En mai 2011, Bernard Maris, nommé par Jean-Pierre Bel, président socialiste du Sénat, au poste de conseiller général de la Banque de France, apportait un éclairage précieux sur le fonctionnement du système monétaire. Ce rôle stratégique lui conférait une expertise unique sur des mécanismes de création monétaire souvent perçus comme opaques par le grand public.

Lorsqu’on lui demandait d’expliquer d’où vient l’argent que prêtent les banques, sa réponse avait de quoi étonner même les plus avertis : « La banque fabrique de l’argent ex-nihilo, à partir de rien, avec l’autorisation de la banque centrale. » Cette déclaration, à la fois simple et percutante, résumait l’un des fondements du système bancaire moderne.
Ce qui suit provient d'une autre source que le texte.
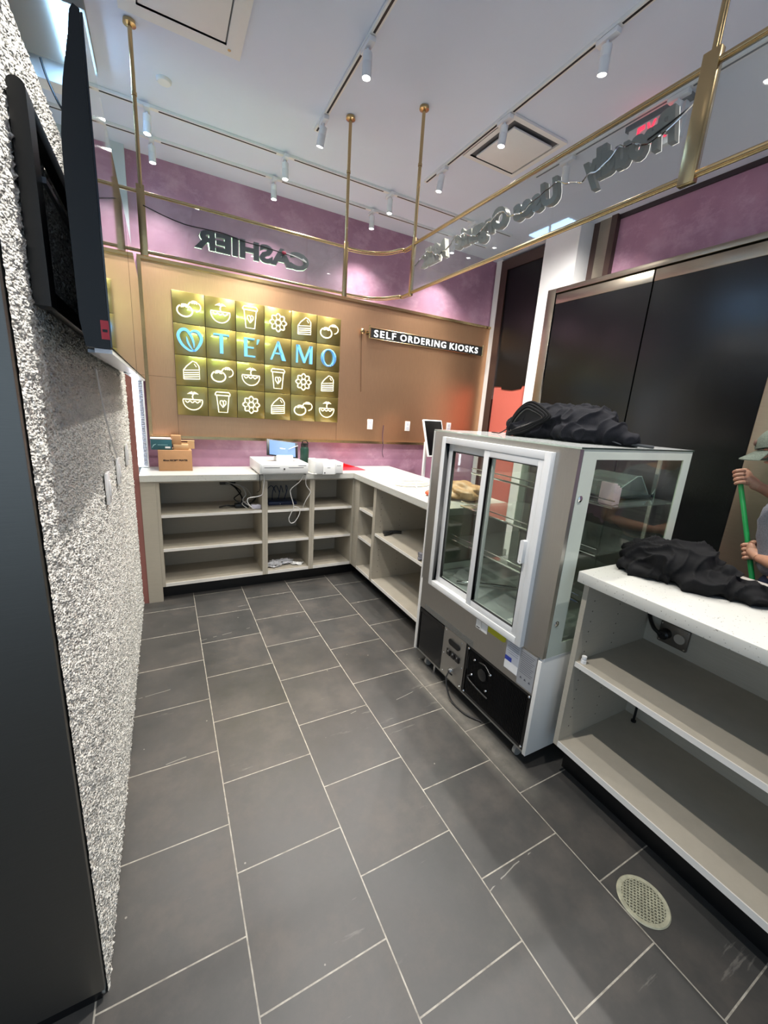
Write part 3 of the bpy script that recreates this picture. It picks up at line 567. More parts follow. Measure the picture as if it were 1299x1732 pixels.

Une création monétaire méconnue mais fondamentale

Pour illustrer son propos, Bernard Maris prenait un exemple concret : l’achat d’un bien immobilier d’une valeur de 500 000 €. La banque, expliquait-il, « fabrique » cette somme de manière virtuelle en inscrivant une créance équivalente dans ses livres. Que l’achat soit réglé par chèque ou, théoriquement, en billets, le processus reste identique. Si un client souhaitait retirer ces 500 000 € en espèces, la banque s’approvisionnerait auprès de la banque centrale, qui fournirait les billets en échange de la créance.

Cette mécanique, déroutante pour le grand public, révèle une vérité essentielle : l’argent n’existe pas matériellement avant d’être créé par une banque, et cette création repose sur une simple écriture comptable. « Quand on a compris ça, on a tout compris sur la monnaie », insistait Bernard Maris. Cette pédagogie limpide, associée à son style accessible, permettait de lever le voile sur des pratiques souvent perçues comme opaques.

Un discours en rupture avec les dogmes financiers

La façon dont Bernard Maris exposait la création monétaire s’opposait radicalement au discours dominant des économistes orthodoxes. Alors que les médias traditionnels présentent souvent la monnaie comme un bien limité, issu de la production ou de l’épargne, Maris insistait sur la nature artificielle et malléable de l’argent. Cette conception bousculait les idées reçues sur les contraintes budgétaires, notamment en matière de financement des politiques publiques.